Without its own exhibition space, the Foundation makes its collections visible through an open and dynamic lending policy. Its works are featured in most major exhibitions incorporating textile art, both in Switzerland and abroad. You will find a comprehensive list below.
What is beauty? To explore this question, the Clermont-Ferrand Textile Biennial is inaugurating its flagship exhibition, Beauté(s), in a few days. This exhibition, both critical and sensitive, combines classical masterpieces, ethnographic objects and contemporary art. The Foundation associates itself with enthusiasm with this unprecedented event by lending one of the jewels of its collection: the emblematic Red Abakan III by the Polish artist Magdalena Abakanowicz.
Fondation Toms Pauli is loaning three ancient tapestries for the Rijksmuseum’s Metamorphoses exhibition. Among them, two remarkable tapestries stand out for their exceptional state of preservation as well as for their artistic and historical significance. They are part of the Story of Apollo series, also called the Barberini Metamorphoses, and depict Latona Transforming the Lycian Peasants into Frogs and Apollo and Daphne. Both tapestries were woven in the workshops established in Rome by Cardinal Francesco Barberini, nephew of Pope Urban VII and a great patron of tapestry.
At the 2026 edition of Art Genève, Fondation Toms Pauli featured in the Sur-Mesure selection for distinctive monumental artworks and installations. It presented a spectacular work by Jagoda Buić, Hommage à Pierre Pauli (1970–1971), an emblematic piece that bears witness to the expressive force and sculptural ambition of textile creations in the second half of the 20th century.
After being on display for nearly a year in the permanent collection of the Cantonal Museum of Fine Arts in Lausanne, The Concert is making way for another treasure from the Toms Pauli Foundation's collections: a 17th-century Brussels tapestry depicting Vespasian and Titus being acclaimed.

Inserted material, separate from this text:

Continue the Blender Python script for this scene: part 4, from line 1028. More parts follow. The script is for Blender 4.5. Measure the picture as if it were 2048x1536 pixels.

Following presentations in London, Lausanne, Oslo, Warsaw, and more recently in Tilburg and ’s-Hertogenbosch, the Musée Bourdelle in Paris will host a major exhibition devoted to Magdalena Abakanowicz. Through the loan of eight significant works—reliefs and spatial forms—Fondation Toms Pauli contributes to the curatorial ambition of emphasising the sculptural dimension of the Polish artist’s oeuvre.
On the occasion of their respective twenty-fifth anniversaries, Fondation Toms Pauli and mudac explore tapestry as a vector of storytelling and propaganda by presenting a selection of exceptional works, remarkable both for their expressive power and their monumental scale. Through a dialogue between baroque wall hangings from the Mary Toms Collection and contemporary tapestries by Goshka Macuga and Grayson Perry, Times in Tapestry presents the medium as a mirror of political and social intentions, and as a tool for critical commentary. By confronting ancient and contemporary works, Times in Tapestry highlights the timeless power of tapestry: through its rich visual language it has the capacity to convey complex messages and spark reflection on universal issues.
A publication, with contributions by eight authors who address tapestry as a narrative medium from different perspectives, accompanies the exhibition. It is presented in a boxed set together with 23 loose-leaf plates of the monumental works displayed at Times in Tapestry: Goshka Macuga x Grayson Perry x Mary Toms.
Times in Tapestry: Goshka Macuga x Grayson Perry x Mary Toms
Holding the largest collection of works by Magdalena Abakanowicz outside of Poland, the Toms Pauli Foundation is pleased to see the artist's tapestries, soft sculptures and installations showcased in remarkable exhibitions, such as the one taking place at the Textile Museum in Tilburg.
At the heart of an exhibition that brings together designers, artists, curators and scientists to explore the issue of solar energy, a rooster by Jean Lurçat heralds the sunbeams of a new dawn.
By creating a dialogue between materials and techniques, the Textile Manifestos exhibition highlights the textile medium as a “global sensory experience”. Fondation Toms Pauli has loaned eleven works including an ensemble of embroideries by Lissy Funk and works by Helen Frances Gregor, Kazimiera Gidaszewska, Lia Cook, Shigeki Fukumoto and Sonia Delaunay. Each of these artists has a distinctive manner of approaching the textile medium in all its diversity.
A prominent figure on the Lausanne arts scene and an amazing personality, Alice Pauli was closely connected with tapestry and with Fondation Toms Pauli. In this major exhibition that pays tribute to her, those special connections are illustrated in the Fondation’s loans to the MCBA. Among the more than 130 pieces on display, there are ten works by artists, Alice Pauli had either supported or was close friends with, such as Jean Lurçat, Magdalena Abakanowicz, Jagoda Buić, Wojciech Sadley, Maria Łaszkiewicz, Sheila Hicks and Mariette Rousseau-Vermette.